A writer of Alison’s experience is well placed to comment on the changes that have taken place in both the popular history genre and historical fiction over the years. In particular, she told me how, “in the early days popular non-fiction was not allowed to have notes and references. It was seen as potentially alienating for the readers who were used to reading historical novels. Instead, I had to weave the sources into the text. It was horrendous because you wasted so much text. But after Eleanor of Aquitaine became a bestseller, I was allowed to include footnotes.”
When asked about which historical novelists had inspired her, Weir is lyrical in her praise of Hilda Lewis. “She was a great source of inspiration for the narrative – all written in the first person. Her books are among the finest historical novels ever written.” I was interested to learn that they are being reprinted by Tempus, thanks to Alison’s intervention since she edits one of their “Queens of England” series.
Norah Lofts is another inspirational writer. Alison Weir confessed that she has all 63 of her books, adding, “She is absolutely stunning”. And, of course, there’s Anya Seton. These three authors, she thinks, are “way ahead of any other historical novelist I know, though that’s a personal choice.” She stresses that “there’s a big push towards historical novels at the moment. Thank goodness for that! A lot of my author friends are thinking of crossing the divide.”

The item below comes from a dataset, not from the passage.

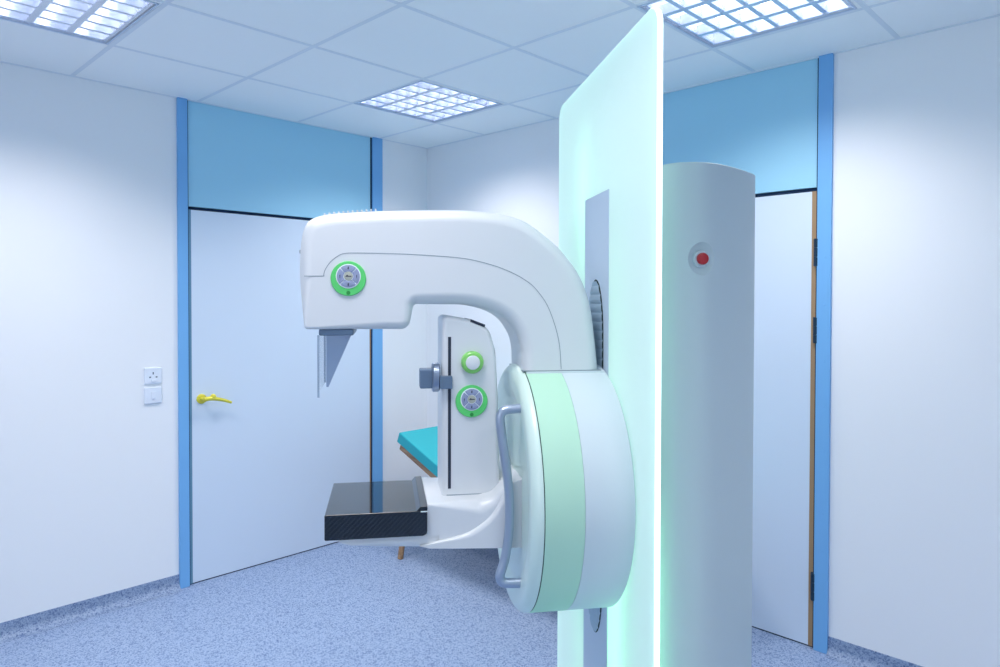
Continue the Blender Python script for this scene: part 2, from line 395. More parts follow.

However, when I asked about some contemporary writers, Alison was less fulsome in her praise: “Tracy Chevalier writes beautifully and I’ve enjoyed reviewing her books. But sometimes I find them so slow. Where’s the narrative? I feel so overwhelmed by details that I don’t get any sense of her characters as real characters. They feel very shadowy, but that’s my own personal view. Her descriptive writing is wonderful.” Coming back to the genre, Weir emphasises that historical fiction is “undergoing a renaissance. Publishers are racing to get historical novels.” The genre has been influenced by the modern novel. “Sarah Dunant writes the most exquisite novels – she really brings a period to life. Although”, Alison pointed out, “her second novel (In the Company of the Courtesan) was over-heavy with description. You find yourself thinking ‘get on with the story’. But that’s me – I like a narrative that moves along quite quickly. I don’t have the patience to read a lot of description. However, it’s a new take on the historical novel.”
I am impressed by the work schedule that Alison Weir outlines for the coming months: she is currently writing a non-fiction book on Katherine Swynford, due to be published at Christmas. Thinking back to Anya Seton’s famous novel, Alison said that she “is quite amazed at what the research has thrown up. It’s very different from Anya Seton’s interpretation, in some ways, but in others I’m amazed at how Seton arrived at her conclusions. She had extraordinary insight.” Then, of course, there’s another novel in the pipeline: this time the heroine will be Katherine Howard and it’s scheduled to be written in the early part of next year. Having met Alison Weir and heard her talk about her writing with such passion and enthusiasm, I know the stories of both women are in safe hands.